Brief summaries of Sermons 4 - 6 from An Exposition of Deuteronomy 33
19th Nov 2014
Chapter summaries from Sermons 4 through 6 from An Exposition of Deuteronomy 33, by William Parkinson:
Sermon 4: “The Love of God Manifested to Israel,” p. 139-164;
Sermon 5: “The Mosaic Law an Inheritance to Israel,” p. 165-192;
Sermon 6: “Moses was King in Jeshurun,” p. 193-216.
In sermon 4, Parkinson now moves to verse 3 of Deuteronomy 33, “Yea, he loved the people: all his saints are in thy hand: and they sat down at his feet; every one shall receive of thy words.” In this text, Moses is especially affected with God’s manifested love for his people. As Parkinson explains, the change “of the pronoun from the third to the second person, is not an instance of ‘verbal confusion,’ but a special evidence of divine inspiration; the Holy Ghost thus leading the prophet to recognize the important fact, that God, in order to render the Israelites the more evidently and eminently a type of his elect, had committed them to the providential hand of his divine Son. And the passage, so understood, instead of being ‘obscure and equivocal,’ is one of the most perspicuous illustrations of God’s favor to his Israel, both national and spiritual.”

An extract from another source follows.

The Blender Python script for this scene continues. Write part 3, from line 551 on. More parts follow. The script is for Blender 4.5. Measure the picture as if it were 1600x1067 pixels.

In sermon 5, in moving on to verse 4, “Moses commanded us a law: even the inheritance of the Congregation of Jacob,” Parkinson expounds the text in an interesting manner, which includes a lengthy discussion of the federal headship of Adam and the contrasts with the headship of Christ in a footnote. The law as given to Israel was indeed a valuable inheritance, for it was “to them in general, an infallible rule of moral duty toward God and one another; and, to the regenerate among them, it served to discover their sinfulness of nature and life, and the need of the righteousness and atonement of the Messiah, the promised Seed.”
In sermon 6, the focus is now on verse 5, “And he was king in Jeshurun, when the heads of the Tribes of Israel were gathered together.” Parkinson writes, “As in the preceding verse, Moses speaks of himself as a law-giver, so, in this verse, he speaks of himself as a King. . . .In the official promotion of Moses, therefore, we behold a most happy illustration of the official promotion of Christ. In his divine nature, indeed, Christ, in common with the Father and the Holy Ghost, ‘is over all, God blessed for ever’. . . .The administration of Moses was of short duration; but that of Christ is unceasing.”